> YOUR GOAL
Output, please, exactly those lines of the listing that come before the line with "s.rib([(X(t * .6), Z(h", along with that line itself.

━━━━━━━━━━━━━━━━

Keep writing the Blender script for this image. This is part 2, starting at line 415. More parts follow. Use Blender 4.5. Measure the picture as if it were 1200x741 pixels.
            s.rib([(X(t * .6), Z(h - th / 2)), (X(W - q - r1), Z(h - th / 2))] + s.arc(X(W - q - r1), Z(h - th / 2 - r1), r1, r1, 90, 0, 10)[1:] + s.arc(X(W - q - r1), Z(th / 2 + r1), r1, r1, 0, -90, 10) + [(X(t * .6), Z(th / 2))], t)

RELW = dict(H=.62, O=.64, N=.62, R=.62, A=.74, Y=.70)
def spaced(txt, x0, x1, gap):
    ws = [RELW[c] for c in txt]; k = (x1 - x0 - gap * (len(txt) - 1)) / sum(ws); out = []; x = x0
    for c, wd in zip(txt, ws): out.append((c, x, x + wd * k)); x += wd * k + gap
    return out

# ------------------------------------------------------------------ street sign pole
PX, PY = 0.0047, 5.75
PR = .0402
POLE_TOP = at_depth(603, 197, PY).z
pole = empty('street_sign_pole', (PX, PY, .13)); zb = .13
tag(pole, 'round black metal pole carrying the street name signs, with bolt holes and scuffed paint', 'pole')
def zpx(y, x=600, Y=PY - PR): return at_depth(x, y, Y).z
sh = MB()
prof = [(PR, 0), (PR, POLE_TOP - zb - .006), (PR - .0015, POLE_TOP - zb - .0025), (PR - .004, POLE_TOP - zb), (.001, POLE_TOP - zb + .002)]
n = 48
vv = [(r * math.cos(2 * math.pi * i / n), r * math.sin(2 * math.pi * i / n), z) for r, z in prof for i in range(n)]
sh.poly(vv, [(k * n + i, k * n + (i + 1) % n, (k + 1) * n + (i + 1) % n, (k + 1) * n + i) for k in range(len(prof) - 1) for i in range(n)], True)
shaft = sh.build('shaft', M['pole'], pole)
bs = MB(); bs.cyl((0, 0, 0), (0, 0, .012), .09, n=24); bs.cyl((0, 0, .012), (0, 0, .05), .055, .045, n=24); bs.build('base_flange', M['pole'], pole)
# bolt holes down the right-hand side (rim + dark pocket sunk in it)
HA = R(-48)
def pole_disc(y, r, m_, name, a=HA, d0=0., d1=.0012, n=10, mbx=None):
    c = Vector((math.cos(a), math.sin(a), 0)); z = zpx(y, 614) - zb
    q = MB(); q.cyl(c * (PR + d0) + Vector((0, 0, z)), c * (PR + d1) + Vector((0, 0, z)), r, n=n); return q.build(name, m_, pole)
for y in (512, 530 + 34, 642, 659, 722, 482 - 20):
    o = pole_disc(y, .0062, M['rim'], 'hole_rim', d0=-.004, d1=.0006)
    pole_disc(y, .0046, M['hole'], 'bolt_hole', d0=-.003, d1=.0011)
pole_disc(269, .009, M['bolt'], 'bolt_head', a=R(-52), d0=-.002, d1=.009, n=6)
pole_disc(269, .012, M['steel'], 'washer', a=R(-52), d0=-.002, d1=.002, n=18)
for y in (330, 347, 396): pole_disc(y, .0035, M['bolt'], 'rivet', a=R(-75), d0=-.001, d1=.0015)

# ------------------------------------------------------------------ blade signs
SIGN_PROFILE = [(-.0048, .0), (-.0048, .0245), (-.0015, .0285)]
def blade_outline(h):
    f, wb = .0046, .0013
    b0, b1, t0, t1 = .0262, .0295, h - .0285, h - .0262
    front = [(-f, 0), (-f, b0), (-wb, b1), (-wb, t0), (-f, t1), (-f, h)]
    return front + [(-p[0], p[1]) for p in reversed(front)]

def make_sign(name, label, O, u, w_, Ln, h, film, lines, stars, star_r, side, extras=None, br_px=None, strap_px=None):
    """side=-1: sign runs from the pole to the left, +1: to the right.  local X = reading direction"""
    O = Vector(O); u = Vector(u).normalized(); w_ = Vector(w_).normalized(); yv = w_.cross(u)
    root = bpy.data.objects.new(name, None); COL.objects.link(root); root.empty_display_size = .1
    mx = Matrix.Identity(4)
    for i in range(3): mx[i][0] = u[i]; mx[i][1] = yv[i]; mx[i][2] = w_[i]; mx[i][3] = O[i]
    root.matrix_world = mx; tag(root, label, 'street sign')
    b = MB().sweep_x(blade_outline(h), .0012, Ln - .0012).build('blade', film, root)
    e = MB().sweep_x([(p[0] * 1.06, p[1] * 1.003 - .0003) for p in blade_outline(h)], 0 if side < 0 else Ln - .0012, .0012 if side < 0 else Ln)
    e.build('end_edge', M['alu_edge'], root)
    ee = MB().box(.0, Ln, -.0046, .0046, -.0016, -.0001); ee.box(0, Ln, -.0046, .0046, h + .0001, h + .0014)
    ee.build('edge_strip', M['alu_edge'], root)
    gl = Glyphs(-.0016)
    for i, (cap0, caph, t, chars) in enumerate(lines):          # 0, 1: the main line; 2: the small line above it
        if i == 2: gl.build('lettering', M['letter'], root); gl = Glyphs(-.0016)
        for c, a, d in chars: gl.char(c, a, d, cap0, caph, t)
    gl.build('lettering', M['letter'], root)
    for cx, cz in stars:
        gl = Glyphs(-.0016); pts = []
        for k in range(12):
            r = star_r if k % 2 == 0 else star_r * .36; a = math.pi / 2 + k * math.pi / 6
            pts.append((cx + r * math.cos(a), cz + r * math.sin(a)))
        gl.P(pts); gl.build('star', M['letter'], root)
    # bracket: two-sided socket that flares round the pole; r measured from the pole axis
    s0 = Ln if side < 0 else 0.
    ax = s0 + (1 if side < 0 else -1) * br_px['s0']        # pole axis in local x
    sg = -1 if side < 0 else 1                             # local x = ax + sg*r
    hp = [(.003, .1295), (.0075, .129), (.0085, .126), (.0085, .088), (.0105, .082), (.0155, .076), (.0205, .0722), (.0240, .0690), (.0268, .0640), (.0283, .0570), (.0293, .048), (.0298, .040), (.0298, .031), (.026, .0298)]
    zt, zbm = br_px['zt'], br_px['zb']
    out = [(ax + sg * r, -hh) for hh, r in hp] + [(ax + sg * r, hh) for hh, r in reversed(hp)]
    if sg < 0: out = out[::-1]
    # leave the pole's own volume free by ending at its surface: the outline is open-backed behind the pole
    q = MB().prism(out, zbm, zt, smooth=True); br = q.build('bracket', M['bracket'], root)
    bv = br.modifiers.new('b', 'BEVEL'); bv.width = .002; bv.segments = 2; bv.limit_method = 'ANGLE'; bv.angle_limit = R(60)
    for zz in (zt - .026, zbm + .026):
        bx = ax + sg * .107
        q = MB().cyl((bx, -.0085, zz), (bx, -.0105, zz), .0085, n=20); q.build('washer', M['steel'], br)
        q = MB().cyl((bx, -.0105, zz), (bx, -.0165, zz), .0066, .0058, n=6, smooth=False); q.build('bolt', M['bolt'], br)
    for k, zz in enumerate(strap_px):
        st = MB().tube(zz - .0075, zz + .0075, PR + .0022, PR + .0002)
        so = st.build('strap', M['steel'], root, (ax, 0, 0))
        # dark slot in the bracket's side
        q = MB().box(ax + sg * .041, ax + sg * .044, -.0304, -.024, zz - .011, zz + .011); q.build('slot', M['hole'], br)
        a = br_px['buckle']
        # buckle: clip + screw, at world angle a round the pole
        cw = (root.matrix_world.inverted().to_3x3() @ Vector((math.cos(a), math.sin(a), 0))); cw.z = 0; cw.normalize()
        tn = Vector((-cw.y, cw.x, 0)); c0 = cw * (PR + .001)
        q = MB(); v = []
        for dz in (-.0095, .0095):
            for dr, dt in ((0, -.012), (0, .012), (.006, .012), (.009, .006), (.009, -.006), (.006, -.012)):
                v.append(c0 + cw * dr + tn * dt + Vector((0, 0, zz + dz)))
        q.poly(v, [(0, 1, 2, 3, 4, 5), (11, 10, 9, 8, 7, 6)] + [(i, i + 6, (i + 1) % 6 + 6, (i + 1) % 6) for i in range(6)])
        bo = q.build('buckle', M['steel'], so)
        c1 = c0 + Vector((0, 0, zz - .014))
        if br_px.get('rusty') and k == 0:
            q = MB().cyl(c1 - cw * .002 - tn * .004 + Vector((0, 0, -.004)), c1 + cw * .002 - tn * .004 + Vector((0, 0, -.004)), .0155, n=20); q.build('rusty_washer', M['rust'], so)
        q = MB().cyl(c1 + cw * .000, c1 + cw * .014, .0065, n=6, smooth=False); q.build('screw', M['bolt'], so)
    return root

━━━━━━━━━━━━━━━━

> COMPLETED TASK
Keep writing the Blender script for this image. This is part 2, starting at line 415. More parts follow. Use Blender 4.5. Measure the picture as if it were 1200x741 pixels.
            s.rib([(X(t * .6), Z(h - th / 2)), (X(W - q - r1), Z(h - th / 2))] + s.arc(X(W - q - r1), Z(h - th / 2 - r1), r1, r1, 90, 0, 10)[1:] + s.arc(X(W - q - r1), Z(th / 2 + r1), r1, r1, 0, -90, 10) + [(X(t * .6), Z(th / 2))], t)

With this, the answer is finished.